Recently, lawyer Zhang Hong and lawyer Li Shuhua of Beijing Janlea Law Firm represented Warner Brothers in the “HARRY POTTER Ha Li Bo Te” series trademarks opposition review administrative litigation, and won in the final trial.

Since 2000 and on, a natural person applied and registered 51 “Ha Li Bo Te / 哈利波特 (Chinese translation) / HARRY POTTER” series trademarks on 21 categories including type 3, 5, 18, 25, 32 and 33. The client filed opposition and opposition review against all of the applications but only 27 of them were taken to the court. 

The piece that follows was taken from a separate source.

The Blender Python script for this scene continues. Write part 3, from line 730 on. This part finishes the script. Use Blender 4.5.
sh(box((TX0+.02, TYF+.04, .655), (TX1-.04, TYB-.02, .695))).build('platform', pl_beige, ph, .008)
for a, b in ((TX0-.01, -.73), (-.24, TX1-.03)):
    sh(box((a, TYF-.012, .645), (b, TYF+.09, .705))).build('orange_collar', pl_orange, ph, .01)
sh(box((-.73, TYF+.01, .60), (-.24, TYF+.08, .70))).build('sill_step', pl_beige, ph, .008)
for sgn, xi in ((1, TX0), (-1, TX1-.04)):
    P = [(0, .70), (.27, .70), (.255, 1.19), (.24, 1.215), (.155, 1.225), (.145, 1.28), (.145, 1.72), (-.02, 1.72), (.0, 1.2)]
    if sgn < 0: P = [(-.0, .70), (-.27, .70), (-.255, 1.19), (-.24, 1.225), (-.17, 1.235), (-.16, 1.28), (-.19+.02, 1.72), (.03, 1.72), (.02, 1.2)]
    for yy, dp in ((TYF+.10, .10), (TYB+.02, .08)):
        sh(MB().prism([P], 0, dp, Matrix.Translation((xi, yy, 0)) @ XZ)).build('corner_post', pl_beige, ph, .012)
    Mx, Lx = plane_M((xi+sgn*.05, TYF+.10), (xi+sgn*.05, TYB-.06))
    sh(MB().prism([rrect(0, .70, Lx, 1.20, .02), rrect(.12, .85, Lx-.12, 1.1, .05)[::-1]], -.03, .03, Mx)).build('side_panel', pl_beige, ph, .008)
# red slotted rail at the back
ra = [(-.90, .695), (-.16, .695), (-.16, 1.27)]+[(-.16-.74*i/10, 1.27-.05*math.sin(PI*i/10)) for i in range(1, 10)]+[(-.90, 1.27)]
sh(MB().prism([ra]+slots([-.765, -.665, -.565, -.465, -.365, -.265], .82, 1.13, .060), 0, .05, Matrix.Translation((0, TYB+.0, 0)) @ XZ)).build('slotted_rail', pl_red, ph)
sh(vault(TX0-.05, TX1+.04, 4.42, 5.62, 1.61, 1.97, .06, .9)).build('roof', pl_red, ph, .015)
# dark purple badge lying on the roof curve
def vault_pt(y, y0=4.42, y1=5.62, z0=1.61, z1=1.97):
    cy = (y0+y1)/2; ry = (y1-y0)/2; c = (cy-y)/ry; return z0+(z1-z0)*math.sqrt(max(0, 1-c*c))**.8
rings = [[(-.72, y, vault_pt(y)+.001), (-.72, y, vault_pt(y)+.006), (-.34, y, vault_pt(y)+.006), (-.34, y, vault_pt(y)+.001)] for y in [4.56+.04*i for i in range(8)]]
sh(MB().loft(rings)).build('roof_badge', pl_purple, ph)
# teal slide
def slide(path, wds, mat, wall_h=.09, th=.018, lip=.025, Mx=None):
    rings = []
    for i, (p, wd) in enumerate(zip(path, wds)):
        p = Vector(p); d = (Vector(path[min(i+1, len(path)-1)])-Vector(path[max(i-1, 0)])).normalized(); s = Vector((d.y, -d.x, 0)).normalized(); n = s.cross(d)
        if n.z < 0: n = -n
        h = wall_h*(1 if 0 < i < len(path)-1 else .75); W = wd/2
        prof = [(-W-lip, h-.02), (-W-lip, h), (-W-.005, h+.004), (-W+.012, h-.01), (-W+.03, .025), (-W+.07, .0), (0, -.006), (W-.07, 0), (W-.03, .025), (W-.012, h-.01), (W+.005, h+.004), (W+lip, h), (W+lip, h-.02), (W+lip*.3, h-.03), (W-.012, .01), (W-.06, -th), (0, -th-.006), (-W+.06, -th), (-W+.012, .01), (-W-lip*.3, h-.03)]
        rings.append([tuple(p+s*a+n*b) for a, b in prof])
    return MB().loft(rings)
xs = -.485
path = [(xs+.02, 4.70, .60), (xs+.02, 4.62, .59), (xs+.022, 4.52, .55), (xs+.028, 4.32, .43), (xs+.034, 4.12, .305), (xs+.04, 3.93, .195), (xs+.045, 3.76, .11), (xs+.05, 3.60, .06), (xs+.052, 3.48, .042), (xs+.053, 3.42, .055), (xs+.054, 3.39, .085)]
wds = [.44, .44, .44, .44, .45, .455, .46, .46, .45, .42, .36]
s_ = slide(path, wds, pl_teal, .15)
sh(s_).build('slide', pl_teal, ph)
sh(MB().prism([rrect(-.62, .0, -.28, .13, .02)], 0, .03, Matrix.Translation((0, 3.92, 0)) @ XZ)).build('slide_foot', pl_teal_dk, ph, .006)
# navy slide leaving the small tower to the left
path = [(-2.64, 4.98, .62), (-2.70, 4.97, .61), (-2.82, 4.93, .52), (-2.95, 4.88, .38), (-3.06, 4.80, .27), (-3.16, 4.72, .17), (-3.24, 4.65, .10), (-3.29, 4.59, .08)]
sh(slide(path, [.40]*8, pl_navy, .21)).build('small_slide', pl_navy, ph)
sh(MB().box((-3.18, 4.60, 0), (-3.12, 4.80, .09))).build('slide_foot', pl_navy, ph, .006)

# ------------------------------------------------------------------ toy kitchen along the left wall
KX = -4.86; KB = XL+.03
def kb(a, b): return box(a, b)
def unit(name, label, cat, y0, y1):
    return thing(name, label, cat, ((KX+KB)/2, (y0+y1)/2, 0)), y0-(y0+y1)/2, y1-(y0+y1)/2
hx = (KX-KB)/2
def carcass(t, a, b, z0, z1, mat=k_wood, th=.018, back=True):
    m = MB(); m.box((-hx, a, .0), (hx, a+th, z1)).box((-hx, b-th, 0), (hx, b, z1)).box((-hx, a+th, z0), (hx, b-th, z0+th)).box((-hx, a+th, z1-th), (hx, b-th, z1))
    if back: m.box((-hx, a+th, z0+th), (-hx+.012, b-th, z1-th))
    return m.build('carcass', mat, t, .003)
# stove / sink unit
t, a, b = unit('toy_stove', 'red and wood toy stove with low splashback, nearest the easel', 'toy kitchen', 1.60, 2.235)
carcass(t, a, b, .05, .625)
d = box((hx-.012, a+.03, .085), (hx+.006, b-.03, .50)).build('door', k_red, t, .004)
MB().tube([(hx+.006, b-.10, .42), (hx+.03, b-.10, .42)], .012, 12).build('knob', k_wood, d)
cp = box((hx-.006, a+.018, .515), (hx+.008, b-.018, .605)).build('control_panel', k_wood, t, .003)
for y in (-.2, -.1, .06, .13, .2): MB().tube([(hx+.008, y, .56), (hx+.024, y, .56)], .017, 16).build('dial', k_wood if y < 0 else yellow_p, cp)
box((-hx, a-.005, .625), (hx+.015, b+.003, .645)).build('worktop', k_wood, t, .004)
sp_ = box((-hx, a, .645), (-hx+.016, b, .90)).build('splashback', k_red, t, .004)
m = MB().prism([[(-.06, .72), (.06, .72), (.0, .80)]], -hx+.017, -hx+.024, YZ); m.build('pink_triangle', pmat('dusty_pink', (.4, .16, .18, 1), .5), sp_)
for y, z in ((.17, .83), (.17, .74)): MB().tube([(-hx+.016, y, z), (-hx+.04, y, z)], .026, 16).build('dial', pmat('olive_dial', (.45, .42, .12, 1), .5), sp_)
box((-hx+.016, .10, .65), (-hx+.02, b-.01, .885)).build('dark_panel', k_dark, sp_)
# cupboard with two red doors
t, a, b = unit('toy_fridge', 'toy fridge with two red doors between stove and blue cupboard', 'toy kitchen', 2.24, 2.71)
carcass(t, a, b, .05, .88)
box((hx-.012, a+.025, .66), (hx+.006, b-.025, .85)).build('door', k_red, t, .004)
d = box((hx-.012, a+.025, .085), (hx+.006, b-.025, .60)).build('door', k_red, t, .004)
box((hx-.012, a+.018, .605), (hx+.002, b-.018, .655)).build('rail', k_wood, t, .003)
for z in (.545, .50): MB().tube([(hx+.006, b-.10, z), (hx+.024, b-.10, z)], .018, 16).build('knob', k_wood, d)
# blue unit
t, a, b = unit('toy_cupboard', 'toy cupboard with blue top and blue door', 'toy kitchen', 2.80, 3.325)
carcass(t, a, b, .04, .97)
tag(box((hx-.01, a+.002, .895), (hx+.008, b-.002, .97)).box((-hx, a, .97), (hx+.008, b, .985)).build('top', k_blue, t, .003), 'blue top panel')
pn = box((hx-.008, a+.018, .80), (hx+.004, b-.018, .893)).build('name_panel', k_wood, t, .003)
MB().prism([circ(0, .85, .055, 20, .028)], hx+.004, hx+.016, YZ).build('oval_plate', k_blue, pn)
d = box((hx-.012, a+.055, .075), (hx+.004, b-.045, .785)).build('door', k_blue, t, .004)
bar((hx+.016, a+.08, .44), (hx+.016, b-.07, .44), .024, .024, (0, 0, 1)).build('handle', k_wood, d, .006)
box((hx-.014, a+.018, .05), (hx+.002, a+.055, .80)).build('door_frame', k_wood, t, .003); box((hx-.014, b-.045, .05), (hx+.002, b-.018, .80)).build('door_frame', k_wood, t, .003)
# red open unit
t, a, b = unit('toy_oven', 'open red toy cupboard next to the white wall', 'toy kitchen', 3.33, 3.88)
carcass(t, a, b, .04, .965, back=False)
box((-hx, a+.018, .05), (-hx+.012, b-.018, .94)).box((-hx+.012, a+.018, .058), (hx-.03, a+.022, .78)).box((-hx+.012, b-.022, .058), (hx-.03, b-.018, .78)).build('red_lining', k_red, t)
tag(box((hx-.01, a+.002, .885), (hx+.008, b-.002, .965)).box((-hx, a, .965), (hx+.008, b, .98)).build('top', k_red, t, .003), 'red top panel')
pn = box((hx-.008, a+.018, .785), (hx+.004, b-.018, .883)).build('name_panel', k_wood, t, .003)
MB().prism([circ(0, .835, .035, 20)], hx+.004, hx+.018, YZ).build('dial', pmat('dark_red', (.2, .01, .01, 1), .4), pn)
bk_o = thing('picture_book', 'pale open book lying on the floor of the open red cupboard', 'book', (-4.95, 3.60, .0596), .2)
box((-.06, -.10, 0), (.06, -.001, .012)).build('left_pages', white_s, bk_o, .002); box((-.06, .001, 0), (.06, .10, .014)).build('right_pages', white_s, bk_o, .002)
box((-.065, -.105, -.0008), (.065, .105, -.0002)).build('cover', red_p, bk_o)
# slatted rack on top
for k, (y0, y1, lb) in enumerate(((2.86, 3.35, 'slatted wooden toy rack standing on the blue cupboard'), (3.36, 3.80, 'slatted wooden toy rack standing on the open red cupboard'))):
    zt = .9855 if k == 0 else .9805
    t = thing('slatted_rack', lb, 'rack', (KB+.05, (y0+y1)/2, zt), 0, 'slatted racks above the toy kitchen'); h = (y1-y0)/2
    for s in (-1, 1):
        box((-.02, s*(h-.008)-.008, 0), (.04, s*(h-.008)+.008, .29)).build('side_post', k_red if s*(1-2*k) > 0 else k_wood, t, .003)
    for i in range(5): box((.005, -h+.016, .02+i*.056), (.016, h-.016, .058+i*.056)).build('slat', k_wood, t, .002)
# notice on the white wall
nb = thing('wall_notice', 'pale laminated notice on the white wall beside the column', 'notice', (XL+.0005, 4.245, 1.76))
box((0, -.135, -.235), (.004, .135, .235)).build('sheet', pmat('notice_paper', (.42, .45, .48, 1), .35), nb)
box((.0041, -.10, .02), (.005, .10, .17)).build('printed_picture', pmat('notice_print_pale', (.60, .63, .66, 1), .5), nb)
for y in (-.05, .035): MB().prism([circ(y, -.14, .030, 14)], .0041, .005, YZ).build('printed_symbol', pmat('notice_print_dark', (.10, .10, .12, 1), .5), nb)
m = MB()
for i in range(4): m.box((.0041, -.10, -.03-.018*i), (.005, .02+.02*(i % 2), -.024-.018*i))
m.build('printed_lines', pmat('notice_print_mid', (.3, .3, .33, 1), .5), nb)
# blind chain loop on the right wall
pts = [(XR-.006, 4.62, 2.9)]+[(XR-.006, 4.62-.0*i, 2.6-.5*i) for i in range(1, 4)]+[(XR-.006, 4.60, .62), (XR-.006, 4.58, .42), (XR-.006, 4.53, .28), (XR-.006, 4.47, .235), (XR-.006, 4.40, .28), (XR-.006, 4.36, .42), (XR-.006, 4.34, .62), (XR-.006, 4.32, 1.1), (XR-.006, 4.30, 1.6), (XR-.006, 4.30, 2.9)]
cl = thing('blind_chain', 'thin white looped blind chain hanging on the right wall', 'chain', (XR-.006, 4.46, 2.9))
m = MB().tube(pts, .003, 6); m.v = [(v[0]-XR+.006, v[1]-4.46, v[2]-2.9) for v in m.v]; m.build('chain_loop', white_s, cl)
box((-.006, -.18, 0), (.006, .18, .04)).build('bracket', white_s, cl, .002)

The series of cases were trialed at Beijing No. 1 Intermediate People’s Court, who ruled that the application and registration of the opposed trademark constituted the “negative influence” situation described in article 10 paragraph 1 item 8 of the Trademark Law. It would not be approved for registration. For five of the litigations brought to Beijing Higher People’s Court, the court gave the final ruling after the trial, and affirmed the first-instance ruling and the adjudication of the Trademark Review and Adjudication Board. As of now, the 10-year-long trademark case involving the natural person’s registration of “Ha Li Bo Te” trademark finally concluded. 

Beijing Higher Court held that, “The negative influence described in article 10 paragraph 1 item 8 of the Trademark Law should be interpreted as the negative and derogative influence of the components of trademark, or of a combination of the trademark and its associated products or services…under the circumstance that Harry Potter is well known as a character in a best-selling novel…the appellant (a natural person), knowing the popularity of this character, applied for the registration of it as the opposed trademark and therefore violated the public tradition of honesty and credibility…the trademark is indeed a symbol of negative influence.”

This case was very meaningful. For a long time, because the name of famous work has not been included in the protection under copyright and does not belong to any other kinds of intellectual property rights, one can only utilize the Anti-Unfair Competition Law to grant it protection in practice. In the application progress of trademark, registration of the name of famous work has been a commonly seen phenomenon, which does not correspond to the terms of the Anti-Unfair Competition Law. Also, since the right of the name of famous work is considered as a private right, it has never been protected under article 10 paragraph 1 item 8 in prior trials. In this case, the Trademark Review and Adjudication Board, the first-instance court and the second-instance court all took into account the public benefits, and investigated the specificity of the reference of the name of the famous work, the subjective bad intention of the infringer and the possible misleading effect on the public brought by the non-owner’s use of the name. They accordingly came to the conclusion that the natural person’s monopolizing registration of the name of the famous work would easily cause negative influence in the society. It offered significant guidance and an practical example for the legal protection in similar future cases.